【犠牲者30名】38年前に東京湾で起きた潜水艦と釣り船の衝突事故、海自トップが発したあまりに冷酷な言葉

AI要約

1988年7月23日、横須賀港の3キロ沖で海上自衛隊の潜水艦「なだしお」と遊漁船「第一富士丸」が衝突し、30名の犠牲者が出た惨事の詳細。

「なだしお」の行動について不可解な点が残り、事故の対応に対する非難の声が広がった。

海域での自衛艦の航行の悪評と久里浜の釣り船船長の証言から、事故発生の背景が分かる。

 私はよく横須賀から遊漁船に乗ってタイ釣りをした。揺れる舳先に座りぼんやりと竿先を見つめていると、波を搔き分けて進んで来る灰色の護衛艦が見えたものだ。護衛艦のたてる波に釣り船は思いのほか揺らされ、立っているのがやっとという状態だ。

 さらにタンカー、貨物船、潜水艦なども次々にやって来る。釣り船はその間隙を縫ってみずすましの様に右往左往する。この東京湾の浦賀水道は、海上交通の要所でもあったが、ひとつ間違うと衝突事故という超危険な海域でもあった。

 そして事故は起きた。1988年7月23日、横須賀港の3キロ沖で海上自衛隊の潜水艦「なだしお」と遊漁船「第一富士丸」が衝突したのだ。「第一富士丸」は沈没し、乗客・乗員48名のうち30名が犠牲となった。

■ 不可解さが残った「なだしお」の行動

 その日、「第一富士丸」は午後2時15分に横浜港から新島に向けて出船した。

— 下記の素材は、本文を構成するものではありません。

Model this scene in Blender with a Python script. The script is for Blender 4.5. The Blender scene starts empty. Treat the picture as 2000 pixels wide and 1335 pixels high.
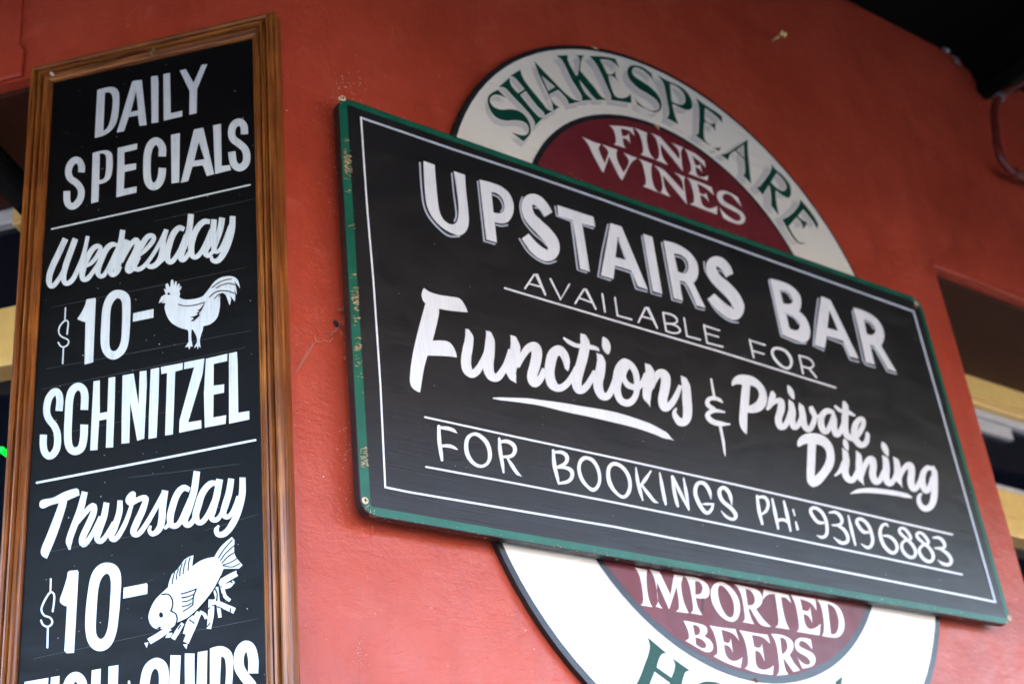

一方の「なだしお」は伊豆大島沖での訓練を終えて横須賀基地に向かっていた。

 午後3時35分、「なだしお」が右前方に「第一富士丸」を確認、左前方にはヨットを確認してエンジンを停止したが進路変更は間に合わず衝突したという。そして午後3時38分の衝突からわずか2分で「第一富士丸」は沈没した。

 この大惨事の波紋は大きかった。「なだしお」の事故対応について厳しい非難の声が浴びせられた。「なだしお」は遭難信号を出しておらず、海上保安部への事故の第一報もかなり遅れた。

 また、「なだしお」の乗組員は救助もせずにただ眺めていただけだった、という証言も飛び出した。救助した人数は民間タンカーの19名に対して「なだしお」は3名だった。

 海上自衛隊自衛隊横須賀総監部は詰めかけたマスコミで騒然としていた。次々に質問が飛ぶ。「乗組員が救助しなかったと言われていますが?」。自衛官は「それはまだ確認しておりません」の返答を繰り返すだけだ。しかし、その顔からは「とんでもないことが起きてしまった」という苦渋が伝わってきた。

■ そこのけそこのけ自衛艦が通る

 以前からこの海域での自衛艦の評判は悪かった。

 久里浜の釣り船の船長は言う。

 「客の釣果より何より安全が一番。だけど浦賀あたりは水域が狭く釣り船も集中する。気がついたら大型船が迫って来ていてヒヤッとするなんてこともあるよ。特に自衛隊は国を守っているという意識が強いからね。遊んでいるお前らの方が避けるのは当たり前って感じだな。そこのけそこのけ自衛艦が通るってな」

 他からも自衛艦が横暴で危険な航行をしていても回避するのはこちらの責任という話は聞いた。その挙句がこの事故だった。